- **Requirement**
Work out how many lines hold "this". Give the number and nothing else.
>> BEGIN
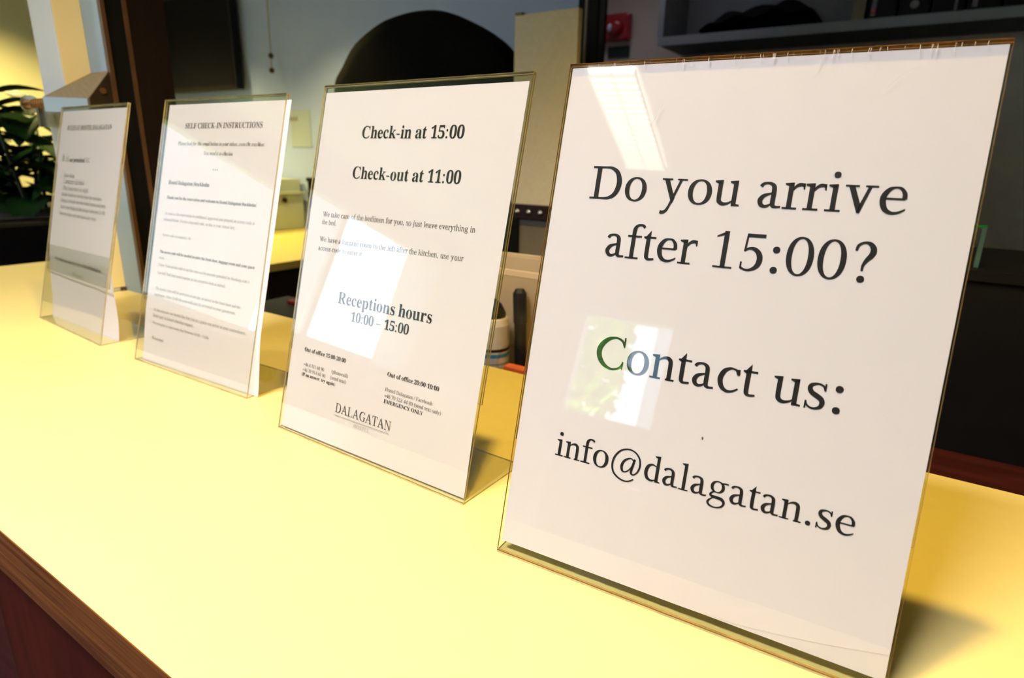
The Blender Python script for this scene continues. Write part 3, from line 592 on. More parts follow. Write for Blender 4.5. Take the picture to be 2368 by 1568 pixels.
ink_grey = mat('light_grey_ink', (0.28, 0.27, 0.27), 0.6, spec=0.2)
ink_mid = mat('mid_grey_ink', (0.09, 0.085, 0.085), 0.6, spec=0.2)
L2 = [('SELF CHECK-IN INSTRUCTIONS', 'bold', .0442, .179, .2699, ink_mid), ('Please look for this email below in your inbox, even the trashbox.', 'ital', .0337, .187, .2514, ink_mid),
      ('You need it to checkin', 'ital', .0848, .136, .2413, ink_mid), ('***', 'bold', .1050, .1140, .2220, ink_mid),
      ('Hostel Dalagatan Stockholm', 'bold', .024, .1021, .2075, ink_mid), ('Thank you for the reservation and welcome to Hostel Dalagatan Stockholm!', 'bold', .0239, .1858, .1910, ink_mid),
      ('As soon as the reservation is confirmed, approved and prepaid an access code is', 'reg', .0240, .1865, .1730, ink_grey), ("released below. It's not a keycard code, so this is your virtual key.", 'reg', .0233, .1561, .1660, ink_grey),
      ('Access code (4 numbers): 46', 'reg', .0240, .0799, .1485, ink_grey),
      ('The access code will be needed to enter the front door, luggage room and your guest', 'bold', .0231, .1955, .1292, ink_mid), ('room.', 'reg', .0231, .034, .1222, ink_grey),
      ('(Note: Your access code is not the same as the pincode provided by Booking.com.)', 'reg', .0236, .1896, .1141, ink_grey), ('You will find your room number at the reception desk at arrival.', 'reg', .0229, .152, .1048, ink_grey),
      ('The access code will be activated on the day of arrival to the front door and the', 'reg', .0233, .1811, .0868, ink_grey), ('apartment. After 15:00 the code will also be activated to your guestroom.', 'reg', .023, .1747, .0797, ink_grey),
      ('At this moment we would like that you as a guest can arrive at your convenience.', 'reg', .024, .1948, .0622, ink_grey), ("Don't pay in hostel checkin request.", 'reg', .024, .1048, .0553, ink_grey),
      ('The reception is open every day between 10:00 - 15:00.', 'reg', .0237, .1335, .0470, ink_grey), ('Welcome!', 'reg', .0239, .0482, .0290, ink_grey)]
table_sign((-0.7426, 0.325, 0), R_(1.08), R_(14.89), 0.2118, 0.3023,
           'clear acrylic table sign with self check-in instructions, its paper sticking out on the right',
           L2, 0.0075, 0.2180, 0.0030, 0.2965, bow=(0.006, 0.07, 0.5))

L1 = [('RULES AT HOSTEL DALAGATAN', 'bold', .0242, .1696, .2694, ink_mid), ('It is', 'reg', .0173, .040, .2262, ink_grey), ('not permitted', 'bold', .044, .096, .2262, ink_mid), ('to:', 'reg', .100, .1136, .2264, ink_grey),
      ('Have dogs', 'reg', .0295, .067, .2049, ink_grey), ('Consume alcohol', 'reg', .0304, .102, .1962, ink_grey), ('Play loud music at night', 'reg', .0315, .1186, .1872, ink_grey),
      ('Smoke inside or outside near the entrance', 'reg', .0285, .1635, .1788, ink_grey), ('Bring in friends into the hostel rooms and beds', 'reg', .0298, .1777, .1705, ink_grey),
      ('leave your things in the lounge between 22-08', 'reg', .029, .1775, .1616, ink_grey), ('leave the dishes and your food in the fridge', 'reg', .0283, .1532, .1525, ink_grey),
      ('We wish you a nice stay here at Hostel Dalagatan', 'bold', .0234, .1773, .0884, ink_mid), ('Welcome!', 'reg', .0807, .1156, .0725, ink_grey)]
table_sign((-1.0406, 0.3385, 0), R_(-3.45), R_(14.35), 0.2120, 0.3008,
           'clear acrylic table sign with house rules, farthest along the counter beside the white post',
           L1, 0.0010, 0.2095, 0.0030, 0.2955, bow=(0.020, 0.12, 0.35))

# ------------------------------------------------------------------ reception counter
ctr = thing('reception_counter', 'long reception counter with a yellow worktop and brown wood front', 'counter', (-0.2, 0.33, -H0))
m = MB(); m.box(-1.567, 1.3, 0.1056, 0.557, -0.034, 0); m.build('worktop', laminate, ctr, bevel=0.0008)
m = MB(); m.box(-1.567, 1.3, 0.105, 0.1056, -0.038, -0.0006); m.build('edge_strip', wood_edge, ctr)
m = MB(); m.box(-0.585, 1.3, 0.122, 0.14, -H0 + 0.06, -0.034); m.build('front_panel', wood_red, ctr)
m = MB(); m.box(-1.55, -0.588, 0.128, 0.14, -H0 + 0.06, -0.034); m.build('front_panel', wood_dark, ctr)
m = MB(); m.box(-1.55, 1.3, 0.16, 0.5, -H0, -H0 + 0.06); m.build('plinth', black_rub, ctr)
m = MB(); m.box(-1.55, -1.53, 0.14, 0.54, -H0 + 0.06, -0.034); m.build('end_panel', wood_dark, ctr)
m = MB(); m.box(-1.53, 1.3, 0.535, 0.55, -H0 + 0.06, -0.034); m.build('rear_panel', wood_dark, ctr)

ZI = -0.12
iw = thing('back_worktop', 'low dark red-brown worktop behind the reception counter', 'worktop', (0.3, 0.74, -H0))
m = MB(); m.box(-0.75, 1.3, 0.56, 0.925, ZI - 0.03, ZI); m.build('top', wood_dark, iw)
m = MB(); m.box(-0.74, -0.72, 0.57, 0.92, -H0, ZI - 0.03); m.build('side_panel', wood_dark, iw)
m = MB(); m.box(1.27, 1.29, 0.57, 0.92, -H0, ZI - 0.03); m.build('side_panel', wood_dark, iw)

# ------------------------------------------------------------------ post, guide rail and latch at the counter end
pt = thing('white_post', 'white painted post standing on the counter beside the house rules sign', 'post', (-1.17, 0.5, 0))
m = MB(); m.box(-1.219, -1.1415, 0.464, 0.60, 0.0, 1.5); m.build('post_body', white_paint, pt, bevel=0.002)
m = MB(); m.box(-1.1415, -1.0885, 0.505, 0.60, 0.0, 1.5); m.build('side_flange', daylight_tint, pt)  # flange is white; its blue is daylight held in the colour
m = MB(); m.box(-1.1414, -1.1405, 0.466, 0.5045, 0.007, 1.499); m.build('side_strip', lamplit_cream, pt)  # thin cover that colours the post's side as if lamp-lit
m = MB(); m.box(-1.147, -1.139, 0.496, 0.5048, 0.0, 0.006); m.build('foot_cap', brown_lip, pt)
gr = thing('shutter_guide_rail', 'tall dark brown and black shutter rail right of the white post', 'rail', (-1.085, 0.53, 0))
m = MB(); m.box(-1.0883, -1.080, 0.5055, 0.5115, 0.0, 1.5); m.build('front_lip', brown_lip, gr)
m = MB(); m.box(-1.0883, -1.083, 0.5115, 0.538, 0.0, 1.5); m.build('channel', black_rub, gr)
m = MB(); m.box(-1.0883, -1.080, 0.538, 0.544, 0.0, 1.5); m.build('middle_lip', brown_lip, gr)
m = MB(); m.box(-1.0883, -1.0815, 0.544, 0.603, 0.0, 1.5); m.build('cover', brown_cover, gr)

lb = thing('latch_box', 'wedge-topped steel latch box with a brass bolt on the white post', 'latch', (-1.14, 0.48, 0.29))
m = MB(); m.add([(-1.141, 0.432, 0.288), (-1.085, 0.470, 0.288), (-1.085, 0.5045, 0.288), (-1.141, 0.5045, 0.288), (-1.141, 0.432, 0.311), (-1.085, 0.470, 0.310), (-1.085, 0.5045, 0.352), (-1.141, 0.5045, 0.352)], [(0, 3, 2, 1), (4, 5, 6, 7), (0, 1, 5, 4), (1, 2, 6, 5), (2, 3, 7, 6), (3, 0, 4, 7)])
hb = m.build('housing', steel, lb, bevel=0.001)
m = MB(); m.prism([(-1.0842, 0.472, 0.289), (-1.0842, 0.504, 0.289), (-1.0842, 0.504, 0.349), (-1.0842, 0.472, 0.310)], (-0.0006, 0, 0)); m.build('side_plate', steel_dark, lb)
m = MB(); m.prism([(-1.1405, 0.4318, 0.289), (-1.0855, 0.4692, 0.289), (-1.0855, 0.4692, 0.3095), (-1.1405, 0.4318, 0.3105)], (0.0003, -0.0005, 0)); m.build('front_plate', daylight_tint, lb)  # added cover giving the steel front its daylight blue by colour
m = MB(); m.tube([(-1.0841, 0.492, 0.322), (-1.0822, 0.492, 0.322)], 0.0045, 14); m.build('screw', brass, lb)
m = MB(); m.tube([(-1.139, 0.445, 0.303), (-1.222, 0.445, 0.303)], 0.0065, 14)
for k in range(6): m.tube([(-1.160 - 0.009 * k, 0.445, 0.303), (-1.163 - 0.009 * k, 0.445, 0.303)], 0.0078, 14)
m.build('bolt', brass, lb)
m = MB(); m.tube([(-1.222, 0.445, 0.303), (-1.228, 0.445, 0.303)], 0.0135, 20); m.build('bolt_knob', chrome, lb)
m = MB(); m.box(-1.196, -1.188, 0.4405, 0.4638, 0.268, 0.300); m.build('bracket', chrome, lb)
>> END
- **The response**
4